WHAT THIS TASK INVOLVES>
Write each line of the material exactly as given, from the top through the line that contains "sc = bpy.context.scene", and omit all pictures.

DATA BLOCK>
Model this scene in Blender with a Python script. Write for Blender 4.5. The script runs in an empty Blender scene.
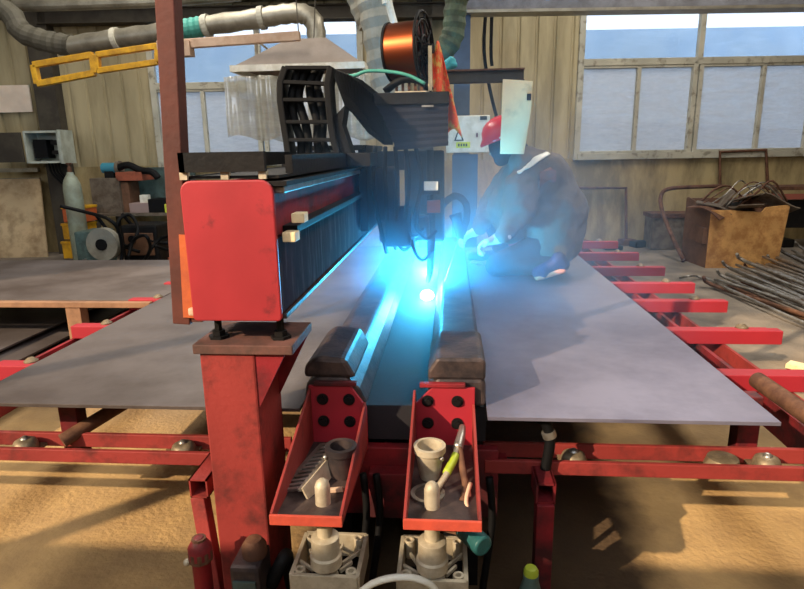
import bpy, bmesh, math, random
from mathutils import Vector, Matrix, Quaternion, noise
random.seed(7)
PI = math.pi
C = bpy.context.scene.collection
sc = bpy.context.scene

# ------------------------------------------------------------------ camera
F = 590.0; H = 1.5
_dy = Vector(((450-402)/F, -(150-294.5)/F, -1.0)).normalized()
_r = math.radians(1.0)
_up = Vector((math.cos(_r), math.sin(_r), 0)).cross(_dy).normalized()
if _up.y < 0: _up = -_up
_x = _dy.cross(_up)
RC = Matrix((_x, _dy, _up))                 # camera space -> world
CAM = Vector((0, 0, H))
cd = bpy.data.cameras.new('camera'); cam = bpy.data.objects.new('camera', cd); C.objects.link(cam)
cam.matrix_world = Matrix.Translation(CAM) @ RC.to_4x4()
cd.sensor_fit = 'HORIZONTAL'; cd.sensor_width = 36.0; cd.lens = 36.0*F/804.0; cd.clip_start = 0.05
sc.camera = cam

# ------------------------------------------------------------------ light
def srgb(r, g, b):
    f = lambda c: (c/255/12.92) if c/255 <= .04045 else ((c/255+.055)/1.055)**2.4
    return (f(r), f(g), f(b), 1.0)
w = bpy.data.worlds.new('world'); sc.world = w; w.use_nodes = True
bg = w.node_tree.nodes['Background']; bg.inputs[0].default_value = (0.80, 0.88, 1.0, 1); bg.inputs[1].default_value = 2.0
sd = bpy.data.lights.new('sun', 'SUN'); sd.energy = 6.5; sd.color = (1.0, 0.78, 0.52); sd.angle = math.radians(0.55)
so = bpy.data.objects.new('sun', sd); C.objects.link(so)
_az, _el = math.radians(47), math.radians(28.5)     # comes through the high windows behind the camera, from the left
SUN = Vector((math.sin(_az)*math.cos(_el), math.cos(_az)*math.cos(_el), -math.sin(_el)))
so.rotation_euler = SUN.to_track_quat('-Z', 'Y').to_euler()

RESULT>
Model this scene in Blender with a Python script. Write for Blender 4.5. The script runs in an empty Blender scene.
import bpy, bmesh, math, random
from mathutils import Vector, Matrix, Quaternion, noise
random.seed(7)
PI = math.pi
C = bpy.context.scene.collection
sc = bpy.context.scene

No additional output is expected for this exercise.